Another factor is that archival footage is inserted to pad out the content and the film clips that sometimes are clearly not of the period and clips showing characters standing together , with backs towards the camera, the give the viewer absolutely no idea of who is in the photo and what the photo purports to infer. Indeed in the last few minutes there is a montage of archival clips, some repeated, but some pointless, for example ladies dancing in a 1920s speakeasy nightclub to what purpose this was included only the producer or director can tell us if we dare to ask.

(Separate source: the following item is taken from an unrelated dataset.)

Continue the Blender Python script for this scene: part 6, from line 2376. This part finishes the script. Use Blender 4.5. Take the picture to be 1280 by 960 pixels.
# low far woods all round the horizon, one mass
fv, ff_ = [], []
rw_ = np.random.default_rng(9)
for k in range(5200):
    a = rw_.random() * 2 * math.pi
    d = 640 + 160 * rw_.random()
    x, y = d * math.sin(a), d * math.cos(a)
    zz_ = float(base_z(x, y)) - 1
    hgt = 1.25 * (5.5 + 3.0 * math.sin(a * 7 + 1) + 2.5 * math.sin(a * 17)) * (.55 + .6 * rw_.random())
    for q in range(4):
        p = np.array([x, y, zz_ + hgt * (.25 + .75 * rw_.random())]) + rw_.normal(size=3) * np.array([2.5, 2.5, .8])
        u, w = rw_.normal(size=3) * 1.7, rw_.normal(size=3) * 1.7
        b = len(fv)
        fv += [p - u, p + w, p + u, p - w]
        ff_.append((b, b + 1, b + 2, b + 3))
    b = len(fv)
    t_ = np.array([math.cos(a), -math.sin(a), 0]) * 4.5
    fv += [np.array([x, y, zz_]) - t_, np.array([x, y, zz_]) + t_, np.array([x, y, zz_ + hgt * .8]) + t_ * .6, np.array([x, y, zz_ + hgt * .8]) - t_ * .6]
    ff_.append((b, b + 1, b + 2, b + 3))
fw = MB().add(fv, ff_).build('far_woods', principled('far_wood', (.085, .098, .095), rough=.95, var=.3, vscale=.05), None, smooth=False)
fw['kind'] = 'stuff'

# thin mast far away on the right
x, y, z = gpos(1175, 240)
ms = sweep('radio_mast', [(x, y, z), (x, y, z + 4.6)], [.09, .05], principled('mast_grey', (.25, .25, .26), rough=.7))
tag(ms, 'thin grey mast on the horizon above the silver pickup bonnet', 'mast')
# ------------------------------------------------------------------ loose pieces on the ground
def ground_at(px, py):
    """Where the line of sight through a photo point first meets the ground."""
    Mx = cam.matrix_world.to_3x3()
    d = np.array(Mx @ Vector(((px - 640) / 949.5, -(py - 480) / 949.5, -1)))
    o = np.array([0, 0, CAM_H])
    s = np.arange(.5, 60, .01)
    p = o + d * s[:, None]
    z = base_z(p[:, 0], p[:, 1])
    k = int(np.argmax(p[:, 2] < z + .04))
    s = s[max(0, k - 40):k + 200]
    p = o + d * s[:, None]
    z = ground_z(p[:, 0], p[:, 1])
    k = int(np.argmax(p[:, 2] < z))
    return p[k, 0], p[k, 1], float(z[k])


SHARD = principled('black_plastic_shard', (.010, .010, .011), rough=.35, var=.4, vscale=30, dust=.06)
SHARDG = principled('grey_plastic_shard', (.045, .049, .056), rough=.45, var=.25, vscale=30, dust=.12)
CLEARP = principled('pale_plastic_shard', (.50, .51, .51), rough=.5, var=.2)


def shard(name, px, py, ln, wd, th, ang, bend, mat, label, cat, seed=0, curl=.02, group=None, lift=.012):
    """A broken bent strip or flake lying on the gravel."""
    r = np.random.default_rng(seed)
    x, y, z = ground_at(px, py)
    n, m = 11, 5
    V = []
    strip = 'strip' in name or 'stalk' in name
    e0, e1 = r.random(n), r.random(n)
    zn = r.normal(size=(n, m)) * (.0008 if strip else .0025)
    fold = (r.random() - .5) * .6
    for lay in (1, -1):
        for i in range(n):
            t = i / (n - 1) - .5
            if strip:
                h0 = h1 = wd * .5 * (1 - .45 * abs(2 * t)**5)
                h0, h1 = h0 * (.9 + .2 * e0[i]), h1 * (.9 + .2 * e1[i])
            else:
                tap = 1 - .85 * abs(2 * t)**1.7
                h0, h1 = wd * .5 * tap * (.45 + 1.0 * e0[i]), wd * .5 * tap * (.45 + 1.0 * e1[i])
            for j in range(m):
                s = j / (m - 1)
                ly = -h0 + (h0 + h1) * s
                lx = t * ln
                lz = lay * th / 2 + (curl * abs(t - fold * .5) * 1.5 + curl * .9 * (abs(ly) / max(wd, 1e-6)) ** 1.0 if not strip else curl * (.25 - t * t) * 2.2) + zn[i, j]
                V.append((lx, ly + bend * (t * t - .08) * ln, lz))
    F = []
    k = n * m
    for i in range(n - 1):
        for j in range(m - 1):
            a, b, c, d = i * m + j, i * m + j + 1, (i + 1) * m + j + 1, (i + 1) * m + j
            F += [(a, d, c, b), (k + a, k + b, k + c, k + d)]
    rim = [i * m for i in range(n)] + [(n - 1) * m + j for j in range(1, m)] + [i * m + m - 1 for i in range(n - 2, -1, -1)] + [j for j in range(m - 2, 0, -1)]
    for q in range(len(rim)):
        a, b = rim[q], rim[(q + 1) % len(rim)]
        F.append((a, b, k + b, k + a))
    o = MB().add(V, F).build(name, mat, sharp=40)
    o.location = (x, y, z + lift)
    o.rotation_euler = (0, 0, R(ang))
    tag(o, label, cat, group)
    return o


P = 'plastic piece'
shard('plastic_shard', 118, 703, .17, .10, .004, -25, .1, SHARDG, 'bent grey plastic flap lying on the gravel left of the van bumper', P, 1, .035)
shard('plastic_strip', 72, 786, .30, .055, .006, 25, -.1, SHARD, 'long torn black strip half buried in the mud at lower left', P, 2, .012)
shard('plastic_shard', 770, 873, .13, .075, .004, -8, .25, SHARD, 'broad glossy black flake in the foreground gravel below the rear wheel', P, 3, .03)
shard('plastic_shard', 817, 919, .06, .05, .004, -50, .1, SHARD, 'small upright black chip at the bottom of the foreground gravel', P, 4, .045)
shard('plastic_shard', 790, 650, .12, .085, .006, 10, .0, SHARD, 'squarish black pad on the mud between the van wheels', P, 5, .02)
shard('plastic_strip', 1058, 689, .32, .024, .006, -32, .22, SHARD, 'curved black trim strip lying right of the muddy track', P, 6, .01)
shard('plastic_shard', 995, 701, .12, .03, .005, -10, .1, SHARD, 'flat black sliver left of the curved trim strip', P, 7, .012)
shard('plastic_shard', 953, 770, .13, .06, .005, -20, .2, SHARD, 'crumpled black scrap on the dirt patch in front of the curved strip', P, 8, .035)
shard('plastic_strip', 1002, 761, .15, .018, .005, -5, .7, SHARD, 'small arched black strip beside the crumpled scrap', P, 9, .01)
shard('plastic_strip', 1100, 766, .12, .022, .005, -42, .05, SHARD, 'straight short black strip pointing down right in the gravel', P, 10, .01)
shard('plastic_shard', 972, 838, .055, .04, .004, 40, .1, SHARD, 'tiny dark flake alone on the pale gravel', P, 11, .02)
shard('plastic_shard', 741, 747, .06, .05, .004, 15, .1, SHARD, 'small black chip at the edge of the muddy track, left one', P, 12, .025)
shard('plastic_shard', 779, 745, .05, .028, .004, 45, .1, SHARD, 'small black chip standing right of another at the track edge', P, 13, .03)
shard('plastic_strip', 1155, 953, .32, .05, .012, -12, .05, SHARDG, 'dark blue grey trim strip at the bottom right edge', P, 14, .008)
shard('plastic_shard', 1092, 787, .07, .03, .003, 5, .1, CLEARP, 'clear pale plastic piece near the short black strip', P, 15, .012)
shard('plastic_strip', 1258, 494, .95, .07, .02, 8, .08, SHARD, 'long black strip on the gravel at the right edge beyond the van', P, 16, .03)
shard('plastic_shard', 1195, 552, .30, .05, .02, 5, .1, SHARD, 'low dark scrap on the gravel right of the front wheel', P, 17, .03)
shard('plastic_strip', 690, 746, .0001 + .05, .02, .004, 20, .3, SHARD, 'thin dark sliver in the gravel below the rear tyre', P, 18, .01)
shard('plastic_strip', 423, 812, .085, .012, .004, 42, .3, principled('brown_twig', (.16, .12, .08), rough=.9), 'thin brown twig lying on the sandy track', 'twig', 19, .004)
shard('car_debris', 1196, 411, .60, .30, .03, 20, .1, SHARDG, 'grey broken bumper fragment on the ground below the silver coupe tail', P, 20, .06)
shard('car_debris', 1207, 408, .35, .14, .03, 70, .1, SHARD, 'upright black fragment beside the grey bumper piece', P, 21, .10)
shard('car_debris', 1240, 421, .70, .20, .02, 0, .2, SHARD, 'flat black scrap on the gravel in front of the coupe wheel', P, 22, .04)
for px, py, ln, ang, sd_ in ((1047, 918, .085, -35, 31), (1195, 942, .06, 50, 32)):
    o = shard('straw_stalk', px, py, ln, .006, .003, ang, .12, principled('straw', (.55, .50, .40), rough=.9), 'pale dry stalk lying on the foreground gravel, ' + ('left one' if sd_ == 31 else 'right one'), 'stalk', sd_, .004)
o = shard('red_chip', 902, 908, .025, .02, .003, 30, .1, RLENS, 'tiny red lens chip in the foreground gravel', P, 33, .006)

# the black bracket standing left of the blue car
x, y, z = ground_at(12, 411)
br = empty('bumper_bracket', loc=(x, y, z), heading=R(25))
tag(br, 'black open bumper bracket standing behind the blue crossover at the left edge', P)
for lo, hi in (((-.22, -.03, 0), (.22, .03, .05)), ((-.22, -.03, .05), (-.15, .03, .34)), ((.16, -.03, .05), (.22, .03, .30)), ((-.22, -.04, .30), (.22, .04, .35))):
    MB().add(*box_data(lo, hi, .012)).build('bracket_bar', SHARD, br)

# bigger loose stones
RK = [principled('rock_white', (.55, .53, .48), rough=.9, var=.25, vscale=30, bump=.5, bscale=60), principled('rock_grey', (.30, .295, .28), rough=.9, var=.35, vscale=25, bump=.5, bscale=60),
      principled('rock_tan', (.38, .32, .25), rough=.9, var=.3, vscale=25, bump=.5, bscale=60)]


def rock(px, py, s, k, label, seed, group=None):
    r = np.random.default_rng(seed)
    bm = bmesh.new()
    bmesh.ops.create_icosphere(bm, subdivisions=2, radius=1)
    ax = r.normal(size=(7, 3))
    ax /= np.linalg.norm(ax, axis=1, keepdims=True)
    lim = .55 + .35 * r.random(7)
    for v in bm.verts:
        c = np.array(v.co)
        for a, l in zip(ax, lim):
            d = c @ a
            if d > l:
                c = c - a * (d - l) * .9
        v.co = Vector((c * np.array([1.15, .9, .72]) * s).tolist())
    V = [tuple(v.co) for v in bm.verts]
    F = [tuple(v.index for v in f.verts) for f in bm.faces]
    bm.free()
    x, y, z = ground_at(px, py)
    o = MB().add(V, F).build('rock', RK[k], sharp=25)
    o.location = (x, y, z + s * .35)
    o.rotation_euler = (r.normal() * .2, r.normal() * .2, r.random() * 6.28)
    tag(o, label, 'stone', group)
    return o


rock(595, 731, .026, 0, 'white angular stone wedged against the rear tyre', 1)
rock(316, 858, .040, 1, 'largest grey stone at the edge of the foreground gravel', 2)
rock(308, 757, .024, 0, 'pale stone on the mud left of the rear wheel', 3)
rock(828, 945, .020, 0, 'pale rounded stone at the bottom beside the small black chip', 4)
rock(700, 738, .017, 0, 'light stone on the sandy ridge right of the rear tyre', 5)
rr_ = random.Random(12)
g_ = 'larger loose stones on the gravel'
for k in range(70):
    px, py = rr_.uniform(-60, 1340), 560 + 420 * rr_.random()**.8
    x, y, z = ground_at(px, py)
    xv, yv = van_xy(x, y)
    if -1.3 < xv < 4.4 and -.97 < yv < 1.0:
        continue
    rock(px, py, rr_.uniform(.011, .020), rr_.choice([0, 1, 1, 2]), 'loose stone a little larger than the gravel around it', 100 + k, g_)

Anyway, towards the end of the first 20 minutes or so you are starting to get the drift of what the storyline is and it is interesting, but once again it is very hard to grasp what the talking head is trying to say and this spoils what could have been a good documentary. Now I understand the need to sometimes interview people for a documentary but talking heads that offer opinion where the narrator would be more appropriate and better understood would result in a more enjoyable watching experience - which I would have thought would be precisely what you are attempting to achieve in a documentary otherwise why make it!